Manganese nodules, containing manganese, nickel, and copper cobalt, which are scattered along the deep sea floor, are dubbed “the black treasure trove of the sea bed.” Korea’s exclusive exploration area in the C-C Zone is believed to have about 560 million tons of manganese nodule reserves, equivalent to mining 3 million tons annually over a 100-year period, with an economic value estimated at $370 billion.
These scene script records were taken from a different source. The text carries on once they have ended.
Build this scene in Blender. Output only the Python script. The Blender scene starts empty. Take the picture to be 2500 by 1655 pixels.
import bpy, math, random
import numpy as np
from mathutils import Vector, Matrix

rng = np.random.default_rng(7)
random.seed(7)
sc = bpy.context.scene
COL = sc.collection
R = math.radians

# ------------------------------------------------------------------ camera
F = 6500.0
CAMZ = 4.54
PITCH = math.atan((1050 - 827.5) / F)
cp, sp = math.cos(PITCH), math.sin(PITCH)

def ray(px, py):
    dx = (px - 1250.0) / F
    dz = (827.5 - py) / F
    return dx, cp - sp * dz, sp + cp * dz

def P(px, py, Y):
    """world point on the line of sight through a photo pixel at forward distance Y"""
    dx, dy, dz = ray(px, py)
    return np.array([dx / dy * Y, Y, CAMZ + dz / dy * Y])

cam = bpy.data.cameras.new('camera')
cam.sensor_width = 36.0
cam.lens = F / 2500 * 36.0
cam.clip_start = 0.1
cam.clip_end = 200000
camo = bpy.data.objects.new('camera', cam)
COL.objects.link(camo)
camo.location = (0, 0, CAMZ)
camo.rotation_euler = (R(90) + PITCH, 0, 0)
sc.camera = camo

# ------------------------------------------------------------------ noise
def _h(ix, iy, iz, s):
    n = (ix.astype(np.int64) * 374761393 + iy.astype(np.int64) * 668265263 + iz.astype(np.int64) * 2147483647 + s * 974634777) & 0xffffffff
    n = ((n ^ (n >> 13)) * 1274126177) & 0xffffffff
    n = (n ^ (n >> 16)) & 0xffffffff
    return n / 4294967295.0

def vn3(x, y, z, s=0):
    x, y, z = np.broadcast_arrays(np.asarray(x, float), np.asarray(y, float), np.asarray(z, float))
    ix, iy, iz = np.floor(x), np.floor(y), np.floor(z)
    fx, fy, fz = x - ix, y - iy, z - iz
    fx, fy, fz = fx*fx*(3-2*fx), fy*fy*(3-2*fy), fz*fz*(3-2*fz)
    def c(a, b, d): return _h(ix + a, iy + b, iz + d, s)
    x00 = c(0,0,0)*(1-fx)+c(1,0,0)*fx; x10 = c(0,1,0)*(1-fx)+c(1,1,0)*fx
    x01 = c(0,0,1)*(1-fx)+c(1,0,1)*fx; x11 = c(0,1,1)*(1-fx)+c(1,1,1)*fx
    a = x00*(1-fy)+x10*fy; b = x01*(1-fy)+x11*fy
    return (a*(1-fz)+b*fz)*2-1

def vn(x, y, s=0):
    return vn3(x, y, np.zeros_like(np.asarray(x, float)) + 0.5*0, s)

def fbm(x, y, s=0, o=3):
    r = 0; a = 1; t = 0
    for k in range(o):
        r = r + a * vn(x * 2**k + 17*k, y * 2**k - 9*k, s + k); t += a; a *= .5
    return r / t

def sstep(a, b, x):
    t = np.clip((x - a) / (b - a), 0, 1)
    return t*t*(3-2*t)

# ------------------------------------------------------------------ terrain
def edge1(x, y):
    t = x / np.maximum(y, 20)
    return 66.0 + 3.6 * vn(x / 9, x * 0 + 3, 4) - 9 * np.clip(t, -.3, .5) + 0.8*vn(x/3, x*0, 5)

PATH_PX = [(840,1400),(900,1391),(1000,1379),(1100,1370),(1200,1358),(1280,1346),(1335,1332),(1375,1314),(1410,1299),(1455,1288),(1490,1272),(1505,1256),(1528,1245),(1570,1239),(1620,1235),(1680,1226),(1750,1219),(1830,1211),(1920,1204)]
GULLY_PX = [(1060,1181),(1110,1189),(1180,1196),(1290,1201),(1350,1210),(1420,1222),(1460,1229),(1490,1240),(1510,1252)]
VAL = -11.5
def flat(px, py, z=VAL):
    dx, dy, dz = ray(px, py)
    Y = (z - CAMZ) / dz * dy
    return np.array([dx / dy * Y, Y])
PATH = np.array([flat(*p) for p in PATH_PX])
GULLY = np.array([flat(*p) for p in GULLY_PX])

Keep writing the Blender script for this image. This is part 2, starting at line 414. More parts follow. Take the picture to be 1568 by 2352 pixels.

If about 60 percent of the reserves are mined normally, and technology development and commercialization are completed, the project will have an economic effect of substituting imports worth more than 1 trillion won annually.   

KIOST Celebrates 1st Anniversary

Institute aims to become a global leader of marine science & technology

The Korea Institute of Ocean Science & Technology (KIOST) celebrated the first anniversary of its establishment at the KIOST headquarters in Ansan, Gyeonggi-do, on June 28. 

KIOST President Kang Jung-keuk, said in his commemorative speech, “KIOST has been grinding it out to lay a solid foundation for R&D in the maritime science and technology field everywhere throughout the five oceans in a bid to become one of the next-generation marine science & technology leaders.”

Korea and China’s June 26 signing of an MOU on cooperation in the marine field during their summit talks not only reflects heightened national attention on the marine science and technology sector, but also indicates a rising significance in the international community’s collaboration in the field, President Kang said. 

KIOST 1st Vice President Park Chan-hong read the speech on behalf of KIOST President Kang, who was on a visit to Beijing to participate in a ceremony for the signing of the MOU between Korea and China in the marine field. 

The Korea Ocean Research & Develo-pment Institute (KORDI), which has driven the development of the marine sciences and technology of Korea for more than 40 years since its establishment in 1973, was reborn into KIOST one year ago in accordance with the call of the times for advancing Korea’s marine science and technology levels in a comprehensive and intensive manner. KIOST will hold an event to mark the 40th anniversary in October. 

Kang said one year has passed since KIOST was established as a think tank charged with the development and commercialization of basic and proprietary technologies leading the marine R&D field, the establishment of action plans for the realization of the creative economy through marine science and technology, and the proposing of diverse policies to protect Korea’s marine territories, as well as the cultivating of gifted manpower as next-generation marine science & technology leaders.

“Looking back on one year,” he said, “KIOST got the good news shortly after its establishment – Korea was granted the right to explore and mine an exclusive hydrothermal deposit zone off the Indian Ocean. Last November, Korea and Peru established a joint marine science and technology research center, and this past June, KIOST and the National Oceanic and Atmospheric Administration (NOAA) of the United States held an opening ceremony for the KIOST-NOAA Lab Extension at the conference room of the Korea-U.S. Science Cooperation Center (KUSCO).”